Il est évident pour nous que c’est dans sa conscience que le juge du fait doit puiser sa conviction, et que nul n’a le droit de lui en demander compte. Mais cela ne veut pas dire qu’on lui laissera une liberté absolue quant au mode de se procurer les moyens de conviction, que toute preuve sera admissible et pourra être administrée d’une manière quelconque. Un juré pourra-t-il ne pas assister à une partie des débats, parce que sa conviction déjà formée, et qu’il l’estimera pleine et inébranlable ?

Tous, juges, accusateurs et parties, ont droit à la liberté ; tous ont le devoir de la renfermer dans certaines bornes, de la soumettre à certaines règles. Mais ces bornes ne sont pas faciles à placer ; ces règles ne sont pas aisées à fixer. Comment s’y prendre pour contenir la liberté sans lui imposer le joug de la servitude , sans qu’elle cesse d’être elle-même ?

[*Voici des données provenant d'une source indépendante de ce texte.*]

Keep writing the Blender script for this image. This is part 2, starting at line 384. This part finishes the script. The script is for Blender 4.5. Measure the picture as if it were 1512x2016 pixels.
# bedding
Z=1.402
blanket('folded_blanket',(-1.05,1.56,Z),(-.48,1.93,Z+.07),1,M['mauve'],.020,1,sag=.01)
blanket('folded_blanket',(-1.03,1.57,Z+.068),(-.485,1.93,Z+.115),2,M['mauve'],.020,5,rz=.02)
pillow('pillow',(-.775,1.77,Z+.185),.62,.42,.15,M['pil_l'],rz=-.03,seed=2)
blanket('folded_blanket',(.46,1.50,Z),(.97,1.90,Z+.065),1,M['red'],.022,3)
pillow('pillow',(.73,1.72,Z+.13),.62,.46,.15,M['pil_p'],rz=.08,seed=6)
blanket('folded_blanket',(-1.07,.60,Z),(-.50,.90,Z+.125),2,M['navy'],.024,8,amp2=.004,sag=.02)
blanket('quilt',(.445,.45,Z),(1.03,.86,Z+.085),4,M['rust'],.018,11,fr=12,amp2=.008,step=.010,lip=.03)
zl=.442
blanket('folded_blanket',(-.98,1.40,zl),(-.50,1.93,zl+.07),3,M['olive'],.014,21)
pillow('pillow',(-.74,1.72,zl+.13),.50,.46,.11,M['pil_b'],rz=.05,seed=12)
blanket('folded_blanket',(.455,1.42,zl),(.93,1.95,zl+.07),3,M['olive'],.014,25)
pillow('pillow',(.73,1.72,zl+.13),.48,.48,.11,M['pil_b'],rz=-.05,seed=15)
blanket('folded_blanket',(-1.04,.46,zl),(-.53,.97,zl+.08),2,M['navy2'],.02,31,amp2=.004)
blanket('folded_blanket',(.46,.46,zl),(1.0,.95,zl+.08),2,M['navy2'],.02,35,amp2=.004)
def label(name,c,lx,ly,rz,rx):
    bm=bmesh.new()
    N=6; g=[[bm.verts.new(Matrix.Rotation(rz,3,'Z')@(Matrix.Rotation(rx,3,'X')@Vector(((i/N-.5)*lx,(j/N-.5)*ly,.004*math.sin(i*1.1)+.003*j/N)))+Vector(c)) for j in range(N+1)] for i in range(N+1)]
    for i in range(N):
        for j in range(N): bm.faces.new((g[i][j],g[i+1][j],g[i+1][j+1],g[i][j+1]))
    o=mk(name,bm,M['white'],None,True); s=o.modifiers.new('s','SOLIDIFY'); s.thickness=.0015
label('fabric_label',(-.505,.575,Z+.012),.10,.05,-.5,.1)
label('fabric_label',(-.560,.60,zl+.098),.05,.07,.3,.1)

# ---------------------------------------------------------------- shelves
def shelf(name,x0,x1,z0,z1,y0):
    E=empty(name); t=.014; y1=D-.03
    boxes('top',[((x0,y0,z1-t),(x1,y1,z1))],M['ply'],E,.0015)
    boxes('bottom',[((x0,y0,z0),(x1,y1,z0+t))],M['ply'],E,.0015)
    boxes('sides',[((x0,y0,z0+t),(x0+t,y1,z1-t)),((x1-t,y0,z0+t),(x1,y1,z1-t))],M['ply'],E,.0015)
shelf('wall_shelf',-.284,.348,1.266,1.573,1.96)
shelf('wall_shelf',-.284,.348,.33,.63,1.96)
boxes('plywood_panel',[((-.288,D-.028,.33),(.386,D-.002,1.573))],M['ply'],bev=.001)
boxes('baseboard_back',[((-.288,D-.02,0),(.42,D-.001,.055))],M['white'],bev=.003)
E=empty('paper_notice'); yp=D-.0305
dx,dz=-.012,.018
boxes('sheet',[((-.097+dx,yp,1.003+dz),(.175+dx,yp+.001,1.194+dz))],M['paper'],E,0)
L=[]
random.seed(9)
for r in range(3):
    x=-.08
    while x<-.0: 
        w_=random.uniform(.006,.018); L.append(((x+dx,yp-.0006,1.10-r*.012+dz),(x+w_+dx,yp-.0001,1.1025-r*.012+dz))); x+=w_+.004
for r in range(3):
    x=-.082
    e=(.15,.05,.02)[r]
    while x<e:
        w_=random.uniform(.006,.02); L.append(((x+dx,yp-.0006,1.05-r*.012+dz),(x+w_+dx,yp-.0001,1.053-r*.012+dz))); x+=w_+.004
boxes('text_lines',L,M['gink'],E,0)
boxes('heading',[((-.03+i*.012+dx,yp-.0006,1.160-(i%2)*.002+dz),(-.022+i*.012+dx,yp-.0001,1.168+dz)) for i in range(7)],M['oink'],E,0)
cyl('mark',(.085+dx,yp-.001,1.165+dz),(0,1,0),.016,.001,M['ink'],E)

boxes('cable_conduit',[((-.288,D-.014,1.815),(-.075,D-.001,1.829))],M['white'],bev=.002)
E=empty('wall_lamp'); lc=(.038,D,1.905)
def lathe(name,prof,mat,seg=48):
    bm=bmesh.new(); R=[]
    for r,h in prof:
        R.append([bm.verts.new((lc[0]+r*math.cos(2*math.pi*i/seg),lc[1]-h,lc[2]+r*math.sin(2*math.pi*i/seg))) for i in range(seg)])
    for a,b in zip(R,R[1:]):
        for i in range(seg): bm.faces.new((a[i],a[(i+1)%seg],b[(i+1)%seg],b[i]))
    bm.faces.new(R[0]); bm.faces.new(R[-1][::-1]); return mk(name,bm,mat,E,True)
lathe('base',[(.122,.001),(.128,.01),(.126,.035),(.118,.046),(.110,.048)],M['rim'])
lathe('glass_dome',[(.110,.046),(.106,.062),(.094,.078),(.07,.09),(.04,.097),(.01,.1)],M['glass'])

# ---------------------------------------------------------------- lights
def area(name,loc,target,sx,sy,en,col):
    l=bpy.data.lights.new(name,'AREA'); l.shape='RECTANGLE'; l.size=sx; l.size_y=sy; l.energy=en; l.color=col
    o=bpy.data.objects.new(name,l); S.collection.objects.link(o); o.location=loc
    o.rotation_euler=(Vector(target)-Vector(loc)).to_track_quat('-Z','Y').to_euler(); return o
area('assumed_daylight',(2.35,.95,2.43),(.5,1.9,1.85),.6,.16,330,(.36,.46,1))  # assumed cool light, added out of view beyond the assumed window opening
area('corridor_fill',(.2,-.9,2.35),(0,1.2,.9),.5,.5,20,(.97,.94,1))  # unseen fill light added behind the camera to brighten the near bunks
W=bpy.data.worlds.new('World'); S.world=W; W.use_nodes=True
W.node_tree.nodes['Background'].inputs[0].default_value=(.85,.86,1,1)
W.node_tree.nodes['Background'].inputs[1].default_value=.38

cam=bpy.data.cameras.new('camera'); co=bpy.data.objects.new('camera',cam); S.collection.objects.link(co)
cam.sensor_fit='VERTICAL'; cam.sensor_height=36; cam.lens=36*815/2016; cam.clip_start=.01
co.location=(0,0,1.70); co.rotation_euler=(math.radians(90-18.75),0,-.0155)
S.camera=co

Trouver la juste mesure de la libre action de tous ceux qui prennent part à un procès criminel, et découvrir les liens par lesquels cette action spontanée et indépendante doit se rattacher aux formes et aux garanties légales, est un problème qui n’a pas encore eu de solution complète ni en pratique ni même en théorie. C’est un des problèmes sociaux dont la complète solution se fera le plus attendre ; car elle suppose de grands progrès scientifiques et politiques à la fois. Un esprit purement spéculatif ne saurait résoudre dans son cabinet un problème si compliqué, et où il faut réserver une si grande part à l’action libre des individus. Il faut avoir vu l’homme agir dans des circonstances analogues ; il faut comparer les résultats de différentes méthodes ; il faut des observations et des connaissances qu’on ne peut obtenir que là où la civilisation est en plein progrès et où la liberté laisse tout voir, tout entendre, tout discuter sans restriction et sans crainte. Aussi est-ce surtout en matière de procédure criminelle qu’aux difficultés inhérentes à la nature du sujet viennent se joindre les autres obstacles qui retardent le perfectionnement du système pénal, l’obstacle d’une civilisation imparfaite et celui d’un gouvernement anti-national.